** START OF STORED RECORDS **

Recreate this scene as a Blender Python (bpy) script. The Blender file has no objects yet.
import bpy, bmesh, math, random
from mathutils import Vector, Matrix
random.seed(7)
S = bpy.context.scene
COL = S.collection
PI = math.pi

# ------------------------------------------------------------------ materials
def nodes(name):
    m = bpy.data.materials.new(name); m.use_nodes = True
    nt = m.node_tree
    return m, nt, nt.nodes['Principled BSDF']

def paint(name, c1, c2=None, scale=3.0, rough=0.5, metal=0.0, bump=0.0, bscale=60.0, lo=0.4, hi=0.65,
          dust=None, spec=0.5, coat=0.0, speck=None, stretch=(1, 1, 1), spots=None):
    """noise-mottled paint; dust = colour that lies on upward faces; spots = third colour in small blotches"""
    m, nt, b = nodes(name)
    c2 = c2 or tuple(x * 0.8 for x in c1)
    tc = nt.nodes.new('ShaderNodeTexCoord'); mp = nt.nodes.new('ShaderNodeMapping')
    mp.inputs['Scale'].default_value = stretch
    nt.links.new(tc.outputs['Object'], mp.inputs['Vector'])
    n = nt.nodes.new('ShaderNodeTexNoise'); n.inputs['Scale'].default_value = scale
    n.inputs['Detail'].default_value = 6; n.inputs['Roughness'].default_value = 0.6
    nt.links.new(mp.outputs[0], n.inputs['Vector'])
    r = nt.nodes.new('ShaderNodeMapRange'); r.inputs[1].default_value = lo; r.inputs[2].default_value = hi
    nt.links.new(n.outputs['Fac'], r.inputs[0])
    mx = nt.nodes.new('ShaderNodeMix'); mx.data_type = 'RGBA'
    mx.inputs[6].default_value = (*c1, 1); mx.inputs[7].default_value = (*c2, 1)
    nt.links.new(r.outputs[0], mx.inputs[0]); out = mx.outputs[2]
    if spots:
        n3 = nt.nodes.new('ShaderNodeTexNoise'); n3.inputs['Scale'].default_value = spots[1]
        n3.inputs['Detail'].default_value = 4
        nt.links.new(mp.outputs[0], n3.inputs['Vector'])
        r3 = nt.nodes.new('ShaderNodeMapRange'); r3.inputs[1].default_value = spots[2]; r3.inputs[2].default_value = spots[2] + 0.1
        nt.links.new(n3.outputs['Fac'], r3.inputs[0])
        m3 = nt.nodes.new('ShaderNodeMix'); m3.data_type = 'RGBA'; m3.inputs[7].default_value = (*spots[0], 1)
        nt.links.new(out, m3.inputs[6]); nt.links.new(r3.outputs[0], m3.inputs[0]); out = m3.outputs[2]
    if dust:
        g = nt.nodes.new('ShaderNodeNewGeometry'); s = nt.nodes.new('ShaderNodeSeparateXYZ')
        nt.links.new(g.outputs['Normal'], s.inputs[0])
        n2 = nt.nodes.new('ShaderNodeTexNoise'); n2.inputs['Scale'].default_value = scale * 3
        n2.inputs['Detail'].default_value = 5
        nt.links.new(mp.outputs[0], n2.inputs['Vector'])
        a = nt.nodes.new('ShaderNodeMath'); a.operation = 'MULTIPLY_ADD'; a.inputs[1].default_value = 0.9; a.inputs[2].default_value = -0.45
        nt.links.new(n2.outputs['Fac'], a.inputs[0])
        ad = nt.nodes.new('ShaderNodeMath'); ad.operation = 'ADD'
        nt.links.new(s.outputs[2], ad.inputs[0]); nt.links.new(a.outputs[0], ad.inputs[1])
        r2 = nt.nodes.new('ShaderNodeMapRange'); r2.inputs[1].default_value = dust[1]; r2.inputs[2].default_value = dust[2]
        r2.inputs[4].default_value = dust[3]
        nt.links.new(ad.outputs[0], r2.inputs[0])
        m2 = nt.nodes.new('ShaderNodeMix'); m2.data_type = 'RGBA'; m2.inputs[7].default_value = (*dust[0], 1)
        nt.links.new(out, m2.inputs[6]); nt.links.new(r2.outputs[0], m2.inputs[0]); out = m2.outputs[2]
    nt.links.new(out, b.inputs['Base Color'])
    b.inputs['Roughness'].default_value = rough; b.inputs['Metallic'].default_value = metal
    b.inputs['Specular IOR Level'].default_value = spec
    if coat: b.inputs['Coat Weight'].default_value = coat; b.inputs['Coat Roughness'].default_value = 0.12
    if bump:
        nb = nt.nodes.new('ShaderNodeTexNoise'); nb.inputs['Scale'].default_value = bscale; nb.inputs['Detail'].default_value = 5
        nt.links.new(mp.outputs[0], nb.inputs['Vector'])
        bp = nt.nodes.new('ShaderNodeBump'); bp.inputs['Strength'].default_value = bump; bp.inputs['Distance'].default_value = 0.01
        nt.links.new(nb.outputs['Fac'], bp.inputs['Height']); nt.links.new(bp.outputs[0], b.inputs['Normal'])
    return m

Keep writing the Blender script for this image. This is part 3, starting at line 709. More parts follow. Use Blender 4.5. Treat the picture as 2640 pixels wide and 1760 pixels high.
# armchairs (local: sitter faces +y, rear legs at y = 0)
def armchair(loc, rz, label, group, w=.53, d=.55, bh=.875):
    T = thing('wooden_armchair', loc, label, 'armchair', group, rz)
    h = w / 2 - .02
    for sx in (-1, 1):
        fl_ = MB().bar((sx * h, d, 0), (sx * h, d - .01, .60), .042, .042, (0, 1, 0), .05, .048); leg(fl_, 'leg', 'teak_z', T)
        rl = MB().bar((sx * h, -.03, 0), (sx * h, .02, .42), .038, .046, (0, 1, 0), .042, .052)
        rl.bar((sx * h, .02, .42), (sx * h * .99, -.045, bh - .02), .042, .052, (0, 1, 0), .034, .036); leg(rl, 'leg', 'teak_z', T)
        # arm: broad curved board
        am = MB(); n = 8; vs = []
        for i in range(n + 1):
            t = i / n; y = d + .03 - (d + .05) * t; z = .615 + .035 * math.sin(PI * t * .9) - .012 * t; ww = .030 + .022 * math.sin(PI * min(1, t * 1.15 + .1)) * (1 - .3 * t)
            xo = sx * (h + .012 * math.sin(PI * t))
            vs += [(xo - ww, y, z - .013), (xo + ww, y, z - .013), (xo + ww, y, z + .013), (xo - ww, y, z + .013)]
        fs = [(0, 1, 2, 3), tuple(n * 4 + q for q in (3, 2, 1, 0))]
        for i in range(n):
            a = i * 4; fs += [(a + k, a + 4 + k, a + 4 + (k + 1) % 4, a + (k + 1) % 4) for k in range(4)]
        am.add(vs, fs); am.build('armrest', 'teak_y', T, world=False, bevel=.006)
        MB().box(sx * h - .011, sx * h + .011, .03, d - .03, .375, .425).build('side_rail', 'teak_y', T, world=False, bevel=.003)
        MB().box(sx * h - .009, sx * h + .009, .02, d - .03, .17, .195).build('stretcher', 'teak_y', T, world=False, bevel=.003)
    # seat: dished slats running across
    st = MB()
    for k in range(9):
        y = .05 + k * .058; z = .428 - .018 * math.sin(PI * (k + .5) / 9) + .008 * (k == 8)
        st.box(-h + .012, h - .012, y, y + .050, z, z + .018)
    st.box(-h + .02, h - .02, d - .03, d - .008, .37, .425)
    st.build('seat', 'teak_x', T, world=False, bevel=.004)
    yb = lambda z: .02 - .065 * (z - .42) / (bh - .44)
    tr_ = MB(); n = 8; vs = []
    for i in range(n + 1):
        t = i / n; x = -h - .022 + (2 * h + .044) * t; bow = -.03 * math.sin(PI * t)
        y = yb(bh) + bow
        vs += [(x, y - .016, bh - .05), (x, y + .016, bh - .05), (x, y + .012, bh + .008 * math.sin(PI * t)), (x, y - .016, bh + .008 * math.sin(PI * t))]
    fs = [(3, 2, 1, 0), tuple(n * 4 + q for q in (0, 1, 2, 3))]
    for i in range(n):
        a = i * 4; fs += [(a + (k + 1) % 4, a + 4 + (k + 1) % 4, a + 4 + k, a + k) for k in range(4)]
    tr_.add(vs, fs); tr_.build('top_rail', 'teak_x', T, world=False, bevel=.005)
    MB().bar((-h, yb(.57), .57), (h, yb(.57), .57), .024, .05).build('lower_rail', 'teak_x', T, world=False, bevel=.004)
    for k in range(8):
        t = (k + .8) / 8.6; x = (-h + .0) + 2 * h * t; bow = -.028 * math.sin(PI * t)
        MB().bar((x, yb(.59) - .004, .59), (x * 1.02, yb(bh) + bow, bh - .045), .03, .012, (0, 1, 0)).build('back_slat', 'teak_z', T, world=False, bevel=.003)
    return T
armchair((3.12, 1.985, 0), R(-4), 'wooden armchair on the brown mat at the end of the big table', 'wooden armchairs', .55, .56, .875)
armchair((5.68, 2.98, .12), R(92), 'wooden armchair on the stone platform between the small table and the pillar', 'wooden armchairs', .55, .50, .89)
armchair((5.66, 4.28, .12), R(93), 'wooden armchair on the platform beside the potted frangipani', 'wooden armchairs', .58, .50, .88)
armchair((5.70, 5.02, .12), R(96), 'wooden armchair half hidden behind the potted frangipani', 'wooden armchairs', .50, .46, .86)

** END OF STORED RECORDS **

*YOUR TASK*:
Repeat exactly the lines from the first line of the records above through the line containing "return m, nt, nt.nodes['Principled BSDF']", both included, and nothing else.

*FINISHED ANSWER*:
Recreate this scene as a Blender Python (bpy) script. The Blender file has no objects yet.
import bpy, bmesh, math, random
from mathutils import Vector, Matrix
random.seed(7)
S = bpy.context.scene
COL = S.collection
PI = math.pi

# ------------------------------------------------------------------ materials
def nodes(name):
    m = bpy.data.materials.new(name); m.use_nodes = True
    nt = m.node_tree
    return m, nt, nt.nodes['Principled BSDF']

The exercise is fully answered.